DARBAR, a Perisan word meaning "a house, dwelling; court, area; court or levee of a prince; audience chamber," is commonly used in Punjabi to signify a royal, princely or any high ranking officer`s court (as distinguished from courts of justice) where dignitaries granted audience to the common people, listened to their grievances, or deliberated with their darbaris (courtiers) on matters of public interest. In Sikhism the term came to have extended meaning as Guru Nanak and his holy successors introduced terms such as sacha patisahu, True Emperor (GG, 17, 18, 463 etal.), siri saha patisahu, at the head of kings and emperors (GG, 1426) for God Almighty.
DECCAN KHALSA DIWAN, a philanthropic organization of the Sikhs, now nonexistent, was formed in Bombay on the eve of Indian Independence (August 1947), with Partap Singh as president and Hari Singh Shergill as general secretary.
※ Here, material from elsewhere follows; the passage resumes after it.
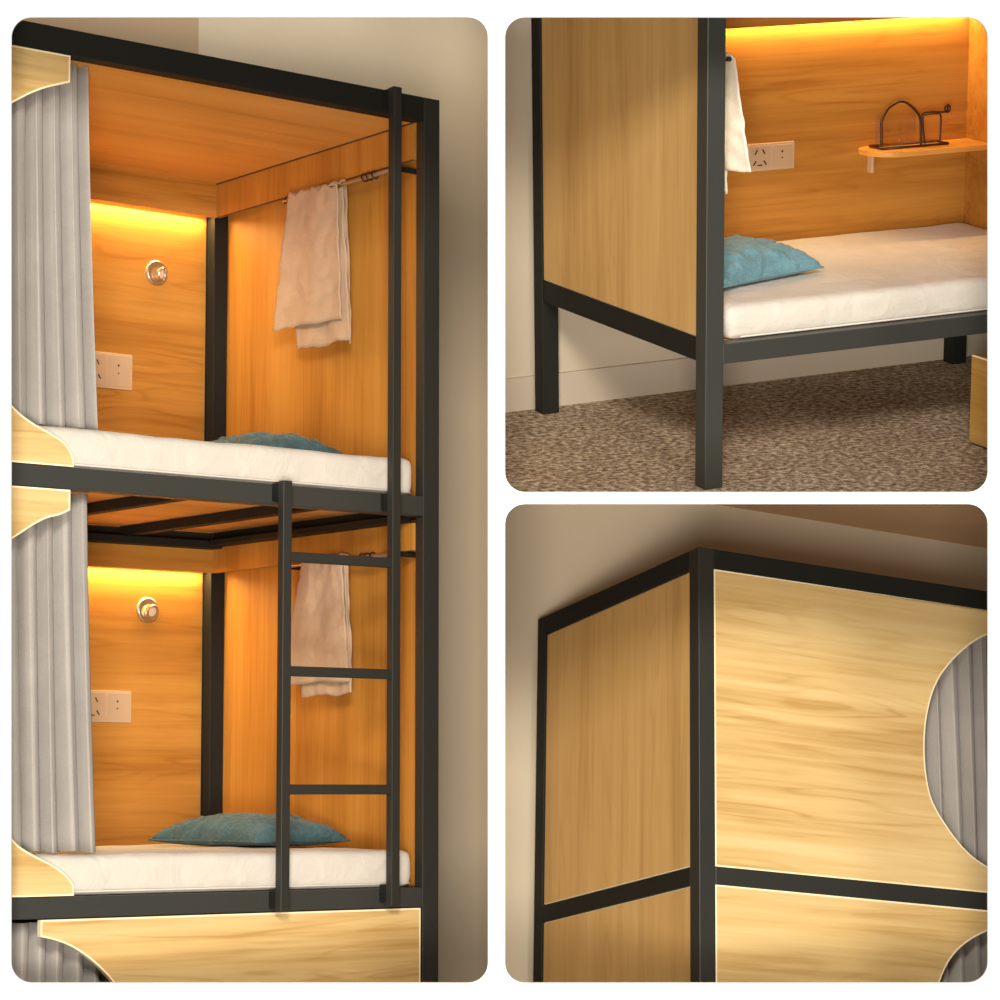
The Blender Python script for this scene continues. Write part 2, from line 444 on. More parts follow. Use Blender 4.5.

The DIwan`s main object was to provide help for the rehabilitation of persons uprooted from their homes in the north in the wake of inter communal rioting. It also offered its services to protect the old Sikh residents of Nanded in Hyderabad state, who were numerically a very small group and who felt apprehensive about the safety of their historic shrine in the town and of their own lives in the deteriorating law and order situation in the state, then held to ransom by the fanatical Qasim Rizvi.
DHUNI, from Skt. dhvani meaning sound, echo, noise, voice, tone, tune, thunder, stands in Punjabi generally for sound and tune. In the Guru Granth Sahib, the term appears in the sense of tune at the head of 9 of the 22 vars (odes) under different ragas or musical measures. Directions with regard to the tunes in which those vars were meant to be sung were recorded by Guru Arjan when compiling the Holy Book. The classical system of Indian music had well established tunes and corresponding prosodic forms; but the var, being basically a folk form, did not have any prescribed order.
DIPALPUR (30° 40`N, 73° 32`E), tahsil (subdivision) town of Montgomery (or Sahiwal) district of Pakistan, was, according to Miharban Janam Sakhi, visited by Guru Nanak (1469-1539) on his way back from Pakpattan to Talvandi. According to local tradition, the Guru sat under a dead pipal tree on the southeastern outskirts of the town. The tree foliated. Guru Nanak is also said to have cured a leper named Nuri or Nauranga.